Do not forget about DX plastic. Putters and mid-ranges in DX plastic can be a real advantage in some key ways.  Yes they get beat up, yes if you hit a tree really hard they pancake and will not fly right again. BUT that is one of the advantages. If you have an old worn out DX mid-range it will start to fly naturally to the right (anhyzer) so you don’t have to try to flip it, which can be a challenge. Then you put a new one in your bag and you have one that goes left and one that goes right, and they are the same disc that you know how to throw.

For example, I have 5-7 Roc’s in my bag. All DX. Some go left hard, some go left a little, some go straight, some go right a little, some go right a lot. That covers all the shots I generally need, with a disc I know very well. This takes the thinking out of the game. What am I going to throw? My Shark? My Justice? My Buzz? My Suspect? My Gator?…… no, my Roc and what direction, determines which one.

The “run” matters

If you find a disc you love, get more of them now. I try to get twins, same weight, colour, stamp etc….most of that is not important but I become less conscience of that fact that I lost my favourite disc when I can replace it with its twin. The mold the disc is made in can, through time, change slightly between runs, some companies seem to be better at this not happening then others, but it happens none the less. So your favourite disc, like the new Gold Line Saint Pro you will get in your players package in Sackville, may not fly the same the next time you buy one. You may want to grab an extra just in case the next run is more or less over stable or flies just slightly different.

Overstable vs Understable

First lets clear up what the heck that means, lots of people explain stability in discs in different ways. Quite a few of them are just wrong when they do. Science is calling them wrong not me, but I agree with science. 🙂

Science states right hand back hand throwers will see:

A stable disc and flight is flat and straight.  ( Right hand back hand will always have a little left finish.)

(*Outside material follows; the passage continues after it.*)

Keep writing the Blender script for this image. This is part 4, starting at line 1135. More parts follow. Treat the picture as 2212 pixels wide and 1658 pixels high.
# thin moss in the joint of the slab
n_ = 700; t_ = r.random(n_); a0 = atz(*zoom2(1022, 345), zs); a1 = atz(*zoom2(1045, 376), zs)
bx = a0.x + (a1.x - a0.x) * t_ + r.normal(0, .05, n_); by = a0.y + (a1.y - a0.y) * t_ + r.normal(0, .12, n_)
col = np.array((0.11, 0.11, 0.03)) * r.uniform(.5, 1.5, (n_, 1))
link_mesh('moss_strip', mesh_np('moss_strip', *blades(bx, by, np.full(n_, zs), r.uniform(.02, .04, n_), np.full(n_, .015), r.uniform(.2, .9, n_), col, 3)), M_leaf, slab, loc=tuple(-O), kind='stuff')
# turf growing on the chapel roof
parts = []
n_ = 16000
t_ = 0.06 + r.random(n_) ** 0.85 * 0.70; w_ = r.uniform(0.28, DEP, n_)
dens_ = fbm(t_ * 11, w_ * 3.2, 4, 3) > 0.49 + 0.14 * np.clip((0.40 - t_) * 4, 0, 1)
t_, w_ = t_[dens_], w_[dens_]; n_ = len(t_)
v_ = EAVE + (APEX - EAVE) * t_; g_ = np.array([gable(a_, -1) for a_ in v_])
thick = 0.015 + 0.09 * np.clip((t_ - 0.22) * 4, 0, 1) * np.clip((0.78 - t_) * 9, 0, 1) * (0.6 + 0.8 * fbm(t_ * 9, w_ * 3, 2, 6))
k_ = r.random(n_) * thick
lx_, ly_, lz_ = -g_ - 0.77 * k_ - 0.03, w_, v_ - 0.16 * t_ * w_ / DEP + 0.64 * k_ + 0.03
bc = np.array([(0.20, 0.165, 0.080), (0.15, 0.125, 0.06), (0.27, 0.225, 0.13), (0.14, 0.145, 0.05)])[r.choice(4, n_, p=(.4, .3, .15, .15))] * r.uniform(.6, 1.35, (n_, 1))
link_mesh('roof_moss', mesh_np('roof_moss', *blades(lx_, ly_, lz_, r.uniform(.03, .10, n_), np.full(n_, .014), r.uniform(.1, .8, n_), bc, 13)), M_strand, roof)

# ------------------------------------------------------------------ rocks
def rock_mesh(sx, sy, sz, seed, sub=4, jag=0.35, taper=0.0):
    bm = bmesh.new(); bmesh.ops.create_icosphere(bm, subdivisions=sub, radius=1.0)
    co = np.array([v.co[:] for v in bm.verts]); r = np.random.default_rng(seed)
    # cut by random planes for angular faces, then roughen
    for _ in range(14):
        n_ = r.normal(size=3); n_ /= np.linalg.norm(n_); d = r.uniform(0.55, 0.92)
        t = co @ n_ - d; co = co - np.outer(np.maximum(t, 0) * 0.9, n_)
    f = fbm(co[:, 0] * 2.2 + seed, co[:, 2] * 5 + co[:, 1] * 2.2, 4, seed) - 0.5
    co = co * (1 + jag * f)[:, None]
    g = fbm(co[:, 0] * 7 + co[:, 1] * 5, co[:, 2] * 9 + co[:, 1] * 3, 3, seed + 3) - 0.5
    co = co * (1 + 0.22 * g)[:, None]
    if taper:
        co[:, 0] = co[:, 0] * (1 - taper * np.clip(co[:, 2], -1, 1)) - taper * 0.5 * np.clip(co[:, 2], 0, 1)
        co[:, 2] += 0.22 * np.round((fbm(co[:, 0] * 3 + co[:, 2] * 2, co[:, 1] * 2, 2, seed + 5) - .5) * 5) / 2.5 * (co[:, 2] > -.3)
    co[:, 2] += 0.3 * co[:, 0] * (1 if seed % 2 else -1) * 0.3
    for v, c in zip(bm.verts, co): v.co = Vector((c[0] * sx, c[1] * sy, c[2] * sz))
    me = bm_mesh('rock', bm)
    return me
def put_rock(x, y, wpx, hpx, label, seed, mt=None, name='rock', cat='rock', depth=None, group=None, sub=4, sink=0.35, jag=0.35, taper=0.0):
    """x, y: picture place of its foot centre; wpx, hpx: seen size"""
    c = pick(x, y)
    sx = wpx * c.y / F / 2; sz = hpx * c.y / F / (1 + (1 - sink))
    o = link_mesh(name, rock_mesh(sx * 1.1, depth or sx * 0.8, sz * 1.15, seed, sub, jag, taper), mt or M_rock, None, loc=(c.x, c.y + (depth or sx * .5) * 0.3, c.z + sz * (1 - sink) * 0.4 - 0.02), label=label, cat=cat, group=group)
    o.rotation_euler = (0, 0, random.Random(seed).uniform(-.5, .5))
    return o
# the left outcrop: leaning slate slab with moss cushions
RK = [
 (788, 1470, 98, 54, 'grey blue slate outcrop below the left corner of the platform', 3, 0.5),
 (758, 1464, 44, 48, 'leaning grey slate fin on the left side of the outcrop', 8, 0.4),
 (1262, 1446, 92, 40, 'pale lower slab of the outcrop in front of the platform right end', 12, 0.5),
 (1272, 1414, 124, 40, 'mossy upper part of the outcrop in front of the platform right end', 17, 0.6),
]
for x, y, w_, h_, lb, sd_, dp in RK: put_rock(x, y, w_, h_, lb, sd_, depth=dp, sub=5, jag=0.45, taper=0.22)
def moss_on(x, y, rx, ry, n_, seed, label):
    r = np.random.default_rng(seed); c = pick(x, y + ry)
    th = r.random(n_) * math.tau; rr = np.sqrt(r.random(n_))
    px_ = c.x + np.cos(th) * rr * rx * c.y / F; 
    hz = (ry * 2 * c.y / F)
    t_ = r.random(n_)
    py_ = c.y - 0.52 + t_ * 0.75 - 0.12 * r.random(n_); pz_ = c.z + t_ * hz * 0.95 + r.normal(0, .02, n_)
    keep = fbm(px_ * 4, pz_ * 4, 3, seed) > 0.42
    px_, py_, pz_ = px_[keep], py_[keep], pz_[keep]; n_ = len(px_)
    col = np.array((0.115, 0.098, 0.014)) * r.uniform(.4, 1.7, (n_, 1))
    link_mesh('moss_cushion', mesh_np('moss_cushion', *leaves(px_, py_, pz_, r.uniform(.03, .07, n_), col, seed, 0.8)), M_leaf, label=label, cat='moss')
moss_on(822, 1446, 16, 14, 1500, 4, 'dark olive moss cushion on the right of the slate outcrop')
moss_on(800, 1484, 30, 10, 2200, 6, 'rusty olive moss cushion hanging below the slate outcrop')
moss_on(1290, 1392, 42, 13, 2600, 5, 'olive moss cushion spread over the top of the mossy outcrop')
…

An overstable disc and flight is left turning, therefore “really” overstable like the Gator goes really hard to the left.

An understable disc and flight is right turning ( although most understable discs still finish left)

A disc with a 4 Turn and 0 Fade is quite under stable. A disc with a little turn and a bunch of fade is over stable but will start out a little under stable like the Westside World.  A disc that comes out under stable with a reliable finish will maximize your distance.

So how many discs should you carry?

When you first start, three or one.  Putter, mid-range and a fairway driver. A Judge (putter from Dynamic Discs), a Buzz (mid-range from Discraft) and a Teebird (fairway driver from Innova) would be a very solid choice for your first three discs.

Once you are fully addicted to the sport (it won’t take long), you will want a good variety of discs.  In an advanced bag you will see a few putters, several mid-ranges of differing stability, and a variety of drivers of differing stability.

Try to avoid buying all the newest discs that come out and putting them right in your bag, or caring every disc you own in your bag (not possible for some I know….lol).  It is very common to see players with 5 discs in their bag that do exactly the same thing.  This extra weight is not necessary and the mental aspect of which to choose will cause you to make mistakes.  try to have a balanced bag.

For drivers:

Have a really over stable driver for head winds, flicks, thumbers, and trick shots.

An over stable driver for hyzer shots.

A stable driver for tunnel shots, and fairway drives.

A slightly under stable disc for S-turn shots.

An under stable driver for right turning drives and hyzer flip shots.

I would add in a 150 Class (150-159g) Driver like a Boss, Destroyer, World Air for distance and tail wind drives for extra distance.

The same goes for mid-ranges. Hard left, left, straight, right, and hard right.

Bring extra discs to events, but in the trunk of your car, because conditions change and you may lose one or 2, so its good to have backups. 

Im sure this is all clear as mud now…..enjoy the disc obsession, embrace the chaos, and have fun.